DATASET EXCERPT.
____
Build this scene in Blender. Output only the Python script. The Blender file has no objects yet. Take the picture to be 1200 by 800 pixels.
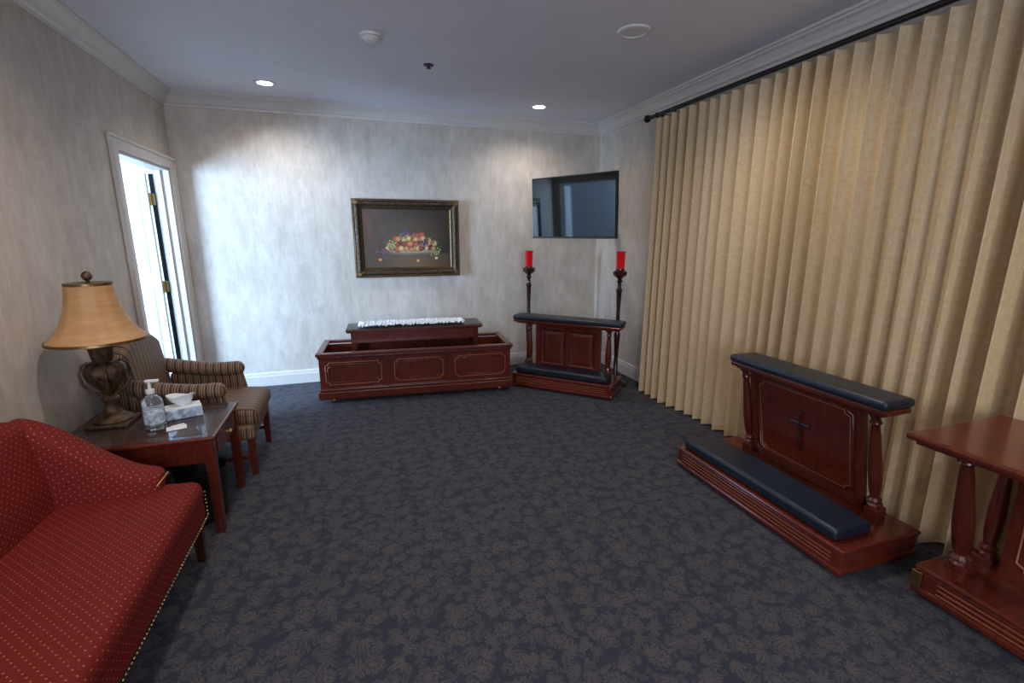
import bpy, bmesh, math, random
from mathutils import Vector, Matrix, Euler
random.seed(7)
scene = bpy.context.scene
COL = scene.collection
WORLD_GROUPS = set()

# ------------------------------------------------------------------ materials
class NT:
    def __init__(s, name):
        s.mat = bpy.data.materials.new(name); s.mat.use_nodes = True
        s.t = s.mat.node_tree; s.n = s.t.nodes; s.l = s.t.links
        s.b = s.n['Principled BSDF']
    def new(s, typ, **kw):
        nd = s.n.new(typ)
        for k, v in kw.items(): setattr(nd, k, v)
        return nd
    def put(s, sock, v):
        if hasattr(v, 'is_linked') or isinstance(v, bpy.types.NodeSocket): s.l.new(v, sock)
        else: sock.default_value = v
    def m(s, op, a, b=None, c=None, clamp=False):
        nd = s.new('ShaderNodeMath', operation=op); nd.use_clamp = clamp
        s.put(nd.inputs[0], a)
        if b is not None: s.put(nd.inputs[1], b)
        if c is not None: s.put(nd.inputs[2], c)
        return nd.outputs[0]
    def coord(s, kind='Object', scale=(1, 1, 1), loc=(0, 0, 0), rot=(0, 0, 0)):
        tc = s.new('ShaderNodeTexCoord'); mp = s.new('ShaderNodeMapping')
        s.l.new(tc.outputs[kind], mp.inputs[0])
        mp.inputs['Scale'].default_value = scale
        mp.inputs['Location'].default_value = loc
        mp.inputs['Rotation'].default_value = rot
        return mp.outputs[0]
    def noise(s, vec, scale=5, detail=4, rough=.5, dist=0, col=False):
        nd = s.new('ShaderNodeTexNoise'); s.l.new(vec, nd.inputs['Vector'])
        nd.inputs['Scale'].default_value = scale; nd.inputs['Detail'].default_value = detail
        nd.inputs['Roughness'].default_value = rough; nd.inputs['Distortion'].default_value = dist
        return nd.outputs['Color' if col else 'Fac']
    def ramp(s, fac, stops):
        nd = s.new('ShaderNodeValToRGB'); s.l.new(fac, nd.inputs[0])
        e = nd.color_ramp.elements
        while len(e) < len(stops): e.new(.5)
        for i, (p, c) in enumerate(stops):
            e[i].position = p; e[i].color = (*c, 1) if len(c) == 3 else c
        return nd.outputs[0]
    def mix(s, fac, a, b, blend='MIX'):
        nd = s.new('ShaderNodeMix', data_type='RGBA', blend_type=blend)
        s.put(nd.inputs[0], fac)
        s.put(nd.inputs[6], a if hasattr(a, 'is_linked') else (*a, 1))
        s.put(nd.inputs[7], b if hasattr(b, 'is_linked') else (*b, 1))
        return nd.outputs[2]
    def bump(s, h, strength=.2, dist=.01):
        nd = s.new('ShaderNodeBump'); s.l.new(h, nd.inputs['Height'])
        nd.inputs['Strength'].default_value = strength; nd.inputs['Distance'].default_value = dist
        s.l.new(nd.outputs[0], s.b.inputs['Normal'])
    def set(s, **kw):
        for k, v in kw.items():
            s.put(s.b.inputs[k.replace('_', ' ')], v)

def simple(name, col, rough=.5, metal=0, var=.12, nscale=8, coat=0, bump=0, **kw):
    s = NT(name); v = s.coord()
    n = s.noise(v, nscale, 3)
    lo = tuple(c*(1-var) for c in col); hi = tuple(min(1, c*(1+var)) for c in col)
    s.l.new(s.ramp(n, [(.3, lo), (.7, hi)]), s.b.inputs['Base Color'])
    s.set(Roughness=rough, Metallic=metal)
    if coat: s.b.inputs['Coat Weight'].default_value = coat
    if bump: s.bump(s.noise(v, nscale*12, 2), bump, .003)
    for k, val in kw.items(): s.b.inputs[k.replace('_', ' ')].default_value = val
    return s.mat

def wood(name, dark, light, rough=.25, grain=(3, 3, 18)):
    s = NT(name); v = s.coord(scale=grain)
    n = s.noise(v, 4, 6, .6, 1.2)
    n2 = s.noise(s.coord(), 2.2, 2)
    c = s.ramp(n, [(.3, dark), (.7, light)])
    c = s.mix(.35, c, s.ramp(n2, [(.3, tuple(x*.6 for x in dark)), (.75, tuple(x*1.25 for x in light))]))
    s.l.new(c, s.b.inputs['Base Color'])
    s.set(Roughness=rough); s.b.inputs['Coat Weight'].default_value = .35
    s.b.inputs['Coat Roughness'].default_value = .12
    s.bump(n, .04, .002)
    return s.mat

M = {}
M['mahog'] = wood('mahogany', (.048, .0070, .0038), (.135, .020, .009), grain=(14, 3, 3))
M['mahogv'] = wood('mahogany_vertical', (.045, .007, .004), (.115, .019, .009), grain=(10, 10, 2))
M['mahogdark'] = wood('mahogany_dark', (.020, .005, .004), (.055, .012, .007), grain=(10, 10, 2))
M['inlay'] = simple('wood_inlay', (.27, .085, .04), .35)
M['navy'] = simple('navy_leatherette', (.009, .015, .029), .38, var=.2, nscale=30, bump=.15)
M['white'] = simple('trim_paint', (.60, .56, .53), .4, var=.03)
M['doorw'] = simple('door_paint', (.80, .82, .84), .4, var=.03)
M['ceil'] = simple('ceiling_paint', (.72, .72, .78), .9, var=.03, nscale=2)
M['hallw'] = simple('hall_paint', (.72, .74, .77), .8, var=.03)
M['brass'] = simple('brass', (.55, .36, .13), .3, metal=1)
M['black'] = simple('black_plastic', (.012, .012, .013), .35)
M['iron'] = simple('black_iron', (.012, .010, .010), .4, metal=.4)
M['bronze'] = simple('bronze_antique', (.085, .048, .024), .36, metal=.5, var=.75, nscale=40, bump=.6)
M['plasticw'] = simple('white_plastic', (.7, .7, .7), .4, var=.02)
M['tissue'] = simple('paper_white', (.75, .78, .82), .8, var=.05)
M['bluebox'] = simple('printed_carton', (.36, .46, .58), .5, var=.6, nscale=30)
M['screen'] = simple('tv_screen', (.004, .005, .007), .05, var=.02)
M['redglass'] = simple('red_glass', (.62, .006, .012), .12, var=.1, coat=.5)
M['redglass'].node_tree.nodes['Principled BSDF'].inputs['Emission Color'].default_value = (.8, .01, .01, 1)
M['redglass'].node_tree.nodes['Principled BSDF'].inputs['Emission Strength'].default_value = .12
M['lace'] = simple('lace_white', (.80, .83, .88), .8, var=.15, nscale=120, bump=.6)
M['frame'] = simple('frame_gilt', (.075, .050, .030), .36, metal=.55, var=.7, nscale=60, bump=.6)
M['framegold'] = simple('frame_gold_lip', (.17, .105, .045), .38, metal=.8, var=.4, nscale=40)
M['bin'] = simple('bin_black', (.010, .010, .011), .5)

def mk_clear(name, col, rough=.03, ior=1.45):
    s = NT(name); s.l.new(s.ramp(s.noise(s.coord(), 3), [(0, col), (1, col)]), s.b.inputs['Base Color'])
    s.set(Roughness=rough, IOR=ior); s.b.inputs['Transmission Weight'].default_value = .95
    return s.mat
M['clear'] = mk_clear('clear_plastic', (.9, .95, 1.0))
def mk_glass_top():
    s = NT('glass_top'); s.l.new(s.ramp(s.noise(s.coord(), 3), [(0, (.03, .05, .05)), (1, (.05, .07, .07))]), s.b.inputs['Base Color'])
    s.set(Roughness=.03); s.b.inputs['Alpha'].default_value = .40
    return s.mat
M['glass'] = mk_glass_top()

def mk_emit(name, col, st):
    s = NT(name); s.l.new(s.ramp(s.noise(s.coord(), 3), [(0, col), (1, col)]), s.b.inputs['Emission Color'])
    s.b.inputs['Emission Strength'].default_value = st; return s.mat
M['lens'] = mk_emit('downlight_lens', (1, .95, .88), 18)
M['sky'] = mk_emit('window_daylight', (.62, .80, 1.0), 3)

def mk_wallpaper():
    s = NT('wallpaper_mottled')
    n1 = s.noise(s.coord(scale=(1.8, 1.8, 1.1)), 1.5, 8, .70, .6)
    n2 = s.noise(s.coord(scale=(7, 7, 2.8)), 1.6, 8, .72, .4)
    n3 = s.noise(s.coord(scale=(8, 8, 3.8), loc=(4, 3, 1)), 2.0, 9, .76, .5)
    c = s.ramp(n1, [(.32, (.45, .385, .32)), (.5, (.55, .485, .42)), (.66, (.64, .585, .53))])
    c = s.mix(.34, c, s.ramp(n2, [(.36, (.36, .30, .245)), (.62, (.66, .615, .56))]))
    fl = s.ramp(n3, [(.57, (0, 0, 0)), (.68, (1, 1, 1))])
    c = s.mix(s.m('MULTIPLY', fl, .40), c, (.37, .25, .17))
    n4 = s.noise(s.coord(scale=(5, 5, 2.0), loc=(9, 1, 7)), 2.0, 8, .74, .4)
    gl = s.ramp(n4, [(.54, (0, 0, 0)), (.66, (1, 1, 1))])
    c = s.mix(s.m('MULTIPLY', gl, .35), c, (.71, .67, .62))
    n5 = s.noise(s.coord(scale=(38, 38, 3.0), loc=(2, 5, 3)), 1.2, 3, .5)
    c = s.mix(.10, c, s.ramp(n5, [(.35, (.36, .31, .27)), (.65, (.64, .60, .56))]))
    s.l.new(c, s.b.inputs['Base Color']); s.set(Roughness=.60)
    s.bump(n3, .10, .004)
    return s.mat
M['wallp'] = mk_wallpaper()

def mk_carpet():
    s = NT('carpet_damask')
    tc = s.new('ShaderNodeTexCoord')
    nz = s.new('ShaderNodeTexNoise'); s.l.new(tc.outputs['Object'], nz.inputs['Vector'])
    nz.inputs['Scale'].default_value = 14; nz.inputs['Detail'].default_value = 2
    vm = s.new('ShaderNodeVectorMath', operation='MULTIPLY_ADD')
    s.l.new(nz.outputs['Color'], vm.inputs[0]); vm.inputs[1].default_value = (.045, .045, 0)
    s.l.new(tc.outputs['Object'], vm.inputs[2])
    def layer(val, cell, off, kind, R, n, amt):
        mp = s.new('ShaderNodeMapping'); s.l.new(vm.outputs[0], mp.inputs[0])
        mp.inputs['Scale'].default_value = (1/cell, 1/cell, 1); mp.inputs['Location'].default_value = (*off, 0)
        vo = s.new('ShaderNodeTexVoronoi', voronoi_dimensions='2D', feature='F1')
        s.l.new(mp.outputs[0], vo.inputs['Vector']); vo.inputs['Scale'].default_value = 1; vo.inputs['Randomness'].default_value = .55
        df = s.new('ShaderNodeVectorMath', operation='SUBTRACT')
        s.l.new(mp.outputs[0], df.inputs[0]); s.l.new(vo.outputs['Position'], df.inputs[1])
        sp = s.new('ShaderNodeSeparateXYZ'); s.l.new(df.outputs[0], sp.inputs[0])
        sc = s.new('ShaderNodeSeparateColor'); s.l.new(vo.outputs['Color'], sc.inputs[0])
        fx, fy = sp.outputs[0], sp.outputs[1]
        r = s.m('SQRT', s.m('ADD', s.m('MULTIPLY', fx, fx), s.m('MULTIPLY', fy, fy)))
        rot = s.m('MULTIPLY', sc.outputs[0], 6.2832)
        th = s.m('SUBTRACT', s.m('MODULO', s.m('ADD', s.m('ADD', s.m('ARCTAN2', fy, fx), rot), 12.5664), 6.2832), 3.14159)
        pet = s.m('ABSOLUTE', s.m('COSINE', s.m('MULTIPLY', th, n/2)))
        if kind == 'fan':
            env = s.m('SUBTRACT', 1, s.m('MULTIPLY', s.m('ABSOLUTE', th), .42), clamp=True)
            edge = s.m('MULTIPLY', s.m('MULTIPLY', R, env), s.m('ADD', .22, s.m('MULTIPLY', .78, s.m('POWER', pet, .7))))
        else:
            edge = s.m('MULTIPLY', R, s.m('ADD', .55, s.m('MULTIPLY', .45, s.m('POWER', pet, .6))))
        cover = s.m('MULTIPLY', s.m('SUBTRACT', s.m('ADD', edge, .035), r), 30, clamp=True)
        fill = s.m('MULTIPLY', s.m('SUBTRACT', edge, r), 24, clamp=True)
        vn = s.m('GREATER_THAN', pet, .965)
        fill = s.m('MULTIPLY', fill, s.m('SUBTRACT', 1, s.m('MULTIPLY', vn, .65)))
        if kind != 'fan':
            rg_ = s.m('SUBTRACT', 1, s.m('MULTIPLY', s.m('ABSOLUTE', s.m('SUBTRACT', r, s.m('MULTIPLY', edge, .5))), 22), clamp=True)
            fill = s.m('MULTIPLY', fill, s.m('SUBTRACT', 1, s.m('MULTIPLY', rg_, .8)))
        fill = s.m('MULTIPLY', fill, amt)
        return s.m('ADD', s.m('MULTIPLY', val, s.m('SUBTRACT', 1, cover)), s.m('MULTIPLY', fill, cover))
    v = s.m('MULTIPLY', 0.0, 1.0)
    v = layer(v, .052, (3.3, 1.2), 'fan', .75, 3, .50)
    v = layer(v, .074, (.4, 7.1), 'fan', .75, 5, .65)
    v = layer(v, .096, (9.2, 2.7), 'fan', .72, 7, .80)
    v = layer(v, .165, (1.2, 4.6), 'flower', .30, 9, .95)
    v = layer(v, .130, (6.7, 8.3), 'fan', .60, 7, .85)
    pile = s.noise(s.coord(), 260, 2, .7)
    big = s.noise(s.coord(), 9.0, 4, .6)
    msk = s.m('MULTIPLY', v, s.m('ADD', .35, s.m('MULTIPLY', big, 1.0)), clamp=True)
    col = s.mix(msk, (.029, .033, .051), (.088, .080, .081))
    col = s.mix(.6, col, s.mix(1.0, col, s.ramp(pile, [(.3, (.4, .4, .4)), (.7, (1.55, 1.55, 1.55))]), 'MULTIPLY'))
    s.l.new(col, s.b.inputs['Base Color']); s.set(Roughness=.95)
    s.b.inputs['Specular IOR Level'].default_value = .1
    s.b.inputs['Sheen Weight'].default_value = .06
    s.bump(s.m('ADD', pile, s.m('MULTIPLY', msk, .6)), .5, .006)
    return s.mat
M['carpet'] = mk_carpet()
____
GIVEN EXERCISE. Write out exactly the lines between the start of the data and the line with "WORLD_GROUPS = set()", including both, but none of the pictures.

SOLUTION FOR THIS TASK.
Build this scene in Blender. Output only the Python script. The Blender file has no objects yet. Take the picture to be 1200 by 800 pixels.
import bpy, bmesh, math, random
from mathutils import Vector, Matrix, Euler
random.seed(7)
scene = bpy.context.scene
COL = scene.collection
WORLD_GROUPS = set()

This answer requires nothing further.